Punjab has about 1.5 million farmers who grow wheat. Transferring the MSP amount of Rs 1,285 per quintal directly to them would lead to corruption and inefficiency, claimed state officials. They said about two million people, who earn a sizeable chunk of their annual income in the April-May period, would be rendered jobless if the MSP was paid directly to the farmers. The number also includes around 26,000 commission agents.

“This is well-oiled machinery, which has been working for years and changing it overnight is not practical,” state officials said.

In Punjab, commission agents collect the grain from farmers, deposit it in Food Corporation of India godowns and collect the MSP on the behalf of farmers. They then hand over the money to the farmers, after deducting their commission charges.

A delegation of commission agents from Punjab met Union food minister K V Thomas, and urged that the system of direct transfer of MSP to farmers in the state be discontinued.
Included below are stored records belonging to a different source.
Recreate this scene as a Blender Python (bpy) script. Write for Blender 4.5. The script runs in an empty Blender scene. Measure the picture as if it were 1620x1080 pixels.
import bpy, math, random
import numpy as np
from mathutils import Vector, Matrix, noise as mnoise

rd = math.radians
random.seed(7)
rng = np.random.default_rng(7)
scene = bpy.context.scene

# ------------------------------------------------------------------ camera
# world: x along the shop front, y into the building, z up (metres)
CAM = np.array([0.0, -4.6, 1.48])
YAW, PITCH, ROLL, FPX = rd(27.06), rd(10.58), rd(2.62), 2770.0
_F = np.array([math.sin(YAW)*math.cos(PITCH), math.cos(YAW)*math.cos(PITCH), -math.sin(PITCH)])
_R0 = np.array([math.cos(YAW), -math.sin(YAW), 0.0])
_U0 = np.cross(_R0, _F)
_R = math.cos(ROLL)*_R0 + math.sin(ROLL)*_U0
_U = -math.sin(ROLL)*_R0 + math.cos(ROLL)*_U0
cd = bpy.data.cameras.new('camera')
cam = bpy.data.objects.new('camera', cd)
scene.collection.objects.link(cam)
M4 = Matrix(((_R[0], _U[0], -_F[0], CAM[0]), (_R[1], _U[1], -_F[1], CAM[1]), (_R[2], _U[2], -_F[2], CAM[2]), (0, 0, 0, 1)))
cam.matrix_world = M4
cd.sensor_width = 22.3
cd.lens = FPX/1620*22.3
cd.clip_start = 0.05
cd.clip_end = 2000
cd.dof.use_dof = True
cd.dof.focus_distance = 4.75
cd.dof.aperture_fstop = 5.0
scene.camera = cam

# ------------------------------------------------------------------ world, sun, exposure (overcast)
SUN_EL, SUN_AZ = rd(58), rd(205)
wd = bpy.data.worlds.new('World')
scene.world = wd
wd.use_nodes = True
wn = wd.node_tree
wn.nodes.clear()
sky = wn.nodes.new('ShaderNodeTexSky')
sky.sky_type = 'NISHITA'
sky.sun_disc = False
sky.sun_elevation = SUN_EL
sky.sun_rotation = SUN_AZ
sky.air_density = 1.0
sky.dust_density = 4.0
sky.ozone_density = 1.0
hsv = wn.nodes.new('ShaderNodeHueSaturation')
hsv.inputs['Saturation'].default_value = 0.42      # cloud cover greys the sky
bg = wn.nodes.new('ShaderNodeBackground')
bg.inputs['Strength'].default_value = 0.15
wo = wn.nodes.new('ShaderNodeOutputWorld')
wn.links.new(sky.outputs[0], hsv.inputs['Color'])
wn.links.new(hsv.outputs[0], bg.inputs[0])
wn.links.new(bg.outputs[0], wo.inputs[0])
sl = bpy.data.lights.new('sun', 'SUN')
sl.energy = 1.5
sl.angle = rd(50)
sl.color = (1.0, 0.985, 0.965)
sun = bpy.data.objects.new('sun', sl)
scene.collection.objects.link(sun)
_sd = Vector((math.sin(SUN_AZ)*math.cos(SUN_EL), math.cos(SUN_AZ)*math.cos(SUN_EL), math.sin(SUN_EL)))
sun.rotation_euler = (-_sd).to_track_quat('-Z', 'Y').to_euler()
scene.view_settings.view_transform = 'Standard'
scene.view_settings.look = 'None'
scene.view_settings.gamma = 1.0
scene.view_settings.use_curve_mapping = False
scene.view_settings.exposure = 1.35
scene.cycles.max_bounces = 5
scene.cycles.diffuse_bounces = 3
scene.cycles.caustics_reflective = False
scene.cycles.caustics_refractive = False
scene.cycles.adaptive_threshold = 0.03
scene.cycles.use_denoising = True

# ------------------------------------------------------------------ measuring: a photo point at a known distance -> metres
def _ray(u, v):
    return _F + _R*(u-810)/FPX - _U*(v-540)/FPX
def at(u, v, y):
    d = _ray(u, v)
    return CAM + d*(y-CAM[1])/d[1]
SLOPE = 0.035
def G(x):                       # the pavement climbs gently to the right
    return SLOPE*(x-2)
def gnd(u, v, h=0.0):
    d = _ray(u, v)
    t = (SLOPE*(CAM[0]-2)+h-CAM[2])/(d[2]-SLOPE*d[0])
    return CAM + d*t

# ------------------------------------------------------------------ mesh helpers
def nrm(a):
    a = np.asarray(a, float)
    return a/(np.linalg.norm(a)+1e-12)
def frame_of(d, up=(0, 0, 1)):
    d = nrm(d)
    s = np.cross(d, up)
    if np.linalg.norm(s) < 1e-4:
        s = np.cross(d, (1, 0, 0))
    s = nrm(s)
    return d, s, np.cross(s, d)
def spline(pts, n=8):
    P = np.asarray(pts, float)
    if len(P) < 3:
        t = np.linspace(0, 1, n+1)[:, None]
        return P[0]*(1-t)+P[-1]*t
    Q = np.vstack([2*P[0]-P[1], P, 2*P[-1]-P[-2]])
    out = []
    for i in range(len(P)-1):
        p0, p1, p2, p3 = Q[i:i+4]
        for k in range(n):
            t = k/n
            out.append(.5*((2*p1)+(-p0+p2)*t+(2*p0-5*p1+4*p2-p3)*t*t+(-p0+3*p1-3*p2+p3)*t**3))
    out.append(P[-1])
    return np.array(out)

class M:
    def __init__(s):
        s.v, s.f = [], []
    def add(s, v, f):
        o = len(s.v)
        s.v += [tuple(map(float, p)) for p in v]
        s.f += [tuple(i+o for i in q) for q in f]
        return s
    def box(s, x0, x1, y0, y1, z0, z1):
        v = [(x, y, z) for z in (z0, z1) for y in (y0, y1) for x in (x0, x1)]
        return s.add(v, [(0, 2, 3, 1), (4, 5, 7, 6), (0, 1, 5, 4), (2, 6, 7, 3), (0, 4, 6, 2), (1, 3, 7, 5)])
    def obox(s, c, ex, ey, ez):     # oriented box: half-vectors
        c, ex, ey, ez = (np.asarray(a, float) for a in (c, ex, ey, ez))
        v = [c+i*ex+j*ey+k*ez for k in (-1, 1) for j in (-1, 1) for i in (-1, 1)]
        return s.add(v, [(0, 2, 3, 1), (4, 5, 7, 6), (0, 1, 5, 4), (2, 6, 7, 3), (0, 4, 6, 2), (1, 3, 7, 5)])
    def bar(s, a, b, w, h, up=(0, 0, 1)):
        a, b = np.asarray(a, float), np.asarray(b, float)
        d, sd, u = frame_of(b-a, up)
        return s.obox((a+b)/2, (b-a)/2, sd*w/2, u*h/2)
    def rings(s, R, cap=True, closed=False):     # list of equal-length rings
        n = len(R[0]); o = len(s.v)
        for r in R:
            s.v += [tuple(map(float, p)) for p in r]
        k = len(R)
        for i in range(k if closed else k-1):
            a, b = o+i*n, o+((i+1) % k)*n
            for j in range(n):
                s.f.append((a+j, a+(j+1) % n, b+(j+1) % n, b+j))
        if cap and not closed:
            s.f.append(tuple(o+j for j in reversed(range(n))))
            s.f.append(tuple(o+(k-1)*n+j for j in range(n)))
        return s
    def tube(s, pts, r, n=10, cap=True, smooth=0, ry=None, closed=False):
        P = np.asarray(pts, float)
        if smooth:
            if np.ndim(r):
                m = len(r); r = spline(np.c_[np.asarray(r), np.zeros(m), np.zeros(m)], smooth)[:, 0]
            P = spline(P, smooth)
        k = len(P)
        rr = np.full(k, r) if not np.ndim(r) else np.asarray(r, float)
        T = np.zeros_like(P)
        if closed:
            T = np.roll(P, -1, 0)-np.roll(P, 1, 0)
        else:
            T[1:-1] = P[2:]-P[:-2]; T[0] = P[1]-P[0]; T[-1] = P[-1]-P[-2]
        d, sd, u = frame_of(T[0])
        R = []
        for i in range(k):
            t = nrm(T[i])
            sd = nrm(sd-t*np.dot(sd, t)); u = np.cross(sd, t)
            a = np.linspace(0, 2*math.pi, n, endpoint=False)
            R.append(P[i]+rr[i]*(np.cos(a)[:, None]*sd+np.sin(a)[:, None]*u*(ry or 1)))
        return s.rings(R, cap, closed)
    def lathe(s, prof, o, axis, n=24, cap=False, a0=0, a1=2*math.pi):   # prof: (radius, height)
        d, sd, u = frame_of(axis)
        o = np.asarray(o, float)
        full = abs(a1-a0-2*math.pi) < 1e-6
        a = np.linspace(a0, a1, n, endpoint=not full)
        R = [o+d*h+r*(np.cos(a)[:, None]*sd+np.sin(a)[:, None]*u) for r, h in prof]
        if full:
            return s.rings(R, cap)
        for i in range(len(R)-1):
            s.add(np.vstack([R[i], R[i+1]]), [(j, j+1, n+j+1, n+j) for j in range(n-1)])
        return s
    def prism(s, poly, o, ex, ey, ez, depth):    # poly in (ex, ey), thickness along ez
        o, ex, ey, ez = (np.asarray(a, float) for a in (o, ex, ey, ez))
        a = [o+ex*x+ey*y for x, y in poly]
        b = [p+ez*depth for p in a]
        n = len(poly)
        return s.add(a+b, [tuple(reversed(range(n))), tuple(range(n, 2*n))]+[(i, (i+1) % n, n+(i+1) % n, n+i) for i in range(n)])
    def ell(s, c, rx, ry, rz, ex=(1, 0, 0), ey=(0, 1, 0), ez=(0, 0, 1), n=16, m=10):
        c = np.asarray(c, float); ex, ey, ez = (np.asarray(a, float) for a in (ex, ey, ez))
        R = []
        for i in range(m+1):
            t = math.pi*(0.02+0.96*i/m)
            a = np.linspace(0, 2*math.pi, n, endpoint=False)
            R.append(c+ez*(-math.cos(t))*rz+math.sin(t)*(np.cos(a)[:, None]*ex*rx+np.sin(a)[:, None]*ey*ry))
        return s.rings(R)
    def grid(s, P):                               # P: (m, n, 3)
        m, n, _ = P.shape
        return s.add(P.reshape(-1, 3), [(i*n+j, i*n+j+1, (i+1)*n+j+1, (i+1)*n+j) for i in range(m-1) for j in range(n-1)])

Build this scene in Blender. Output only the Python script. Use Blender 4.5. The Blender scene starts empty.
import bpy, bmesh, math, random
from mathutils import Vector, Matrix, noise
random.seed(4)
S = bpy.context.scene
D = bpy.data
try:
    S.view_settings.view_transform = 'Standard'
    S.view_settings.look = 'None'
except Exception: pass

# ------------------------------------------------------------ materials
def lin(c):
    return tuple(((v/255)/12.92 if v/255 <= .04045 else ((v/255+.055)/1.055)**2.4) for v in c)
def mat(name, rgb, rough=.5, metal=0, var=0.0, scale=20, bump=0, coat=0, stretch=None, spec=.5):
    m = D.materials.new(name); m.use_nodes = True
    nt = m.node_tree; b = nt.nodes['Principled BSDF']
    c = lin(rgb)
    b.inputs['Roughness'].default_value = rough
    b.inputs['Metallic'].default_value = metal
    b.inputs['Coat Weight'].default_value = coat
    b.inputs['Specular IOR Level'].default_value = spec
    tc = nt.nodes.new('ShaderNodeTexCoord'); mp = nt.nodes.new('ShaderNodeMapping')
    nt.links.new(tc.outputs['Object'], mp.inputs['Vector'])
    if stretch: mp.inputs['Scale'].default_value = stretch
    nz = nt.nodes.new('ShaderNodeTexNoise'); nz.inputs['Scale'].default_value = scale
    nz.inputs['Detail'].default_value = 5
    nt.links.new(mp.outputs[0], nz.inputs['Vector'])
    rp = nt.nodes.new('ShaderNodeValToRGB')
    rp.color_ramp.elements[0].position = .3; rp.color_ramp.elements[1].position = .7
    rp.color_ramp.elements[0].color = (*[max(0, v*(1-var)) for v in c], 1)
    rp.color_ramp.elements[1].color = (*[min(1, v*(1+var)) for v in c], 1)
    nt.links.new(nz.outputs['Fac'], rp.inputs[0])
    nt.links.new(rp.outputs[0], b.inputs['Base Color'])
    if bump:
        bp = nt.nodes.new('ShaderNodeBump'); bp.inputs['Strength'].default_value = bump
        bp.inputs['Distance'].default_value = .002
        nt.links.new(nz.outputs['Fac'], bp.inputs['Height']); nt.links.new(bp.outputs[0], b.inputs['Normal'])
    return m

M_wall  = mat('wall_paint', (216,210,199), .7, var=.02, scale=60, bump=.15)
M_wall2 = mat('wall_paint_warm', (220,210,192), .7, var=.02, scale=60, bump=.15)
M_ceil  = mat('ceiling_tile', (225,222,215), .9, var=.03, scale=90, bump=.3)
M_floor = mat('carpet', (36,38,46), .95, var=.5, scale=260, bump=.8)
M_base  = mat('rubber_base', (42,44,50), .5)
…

Officials said the agents promised all farmers would be paid through account payee cheques by the commission agents.

Similar resistance was seen in Karnataka, where the government had planned to introduce e-trading of fruits and vegetables.

“What we have envisaged was farmers would show their produce online and buyers would then place orders and collect the produce from the farm gate,” officials said.

Shailendra Kumar, director of the National Centre for Cold Chain Development, said, “This would do away with the need to bring the produce to mandis and lead to reduction in wastage, as maximum wastage of perishable commodities takes place during the transportation.” He added despite the setback, the Centre was keen to convince states to adopt the e-trading model to solve the problem of wastage and cut down on middlemen and commission agents.

“We will put forward the proposal to all states, so that some sort of e-trading in perishable commodities is initiated,” he said.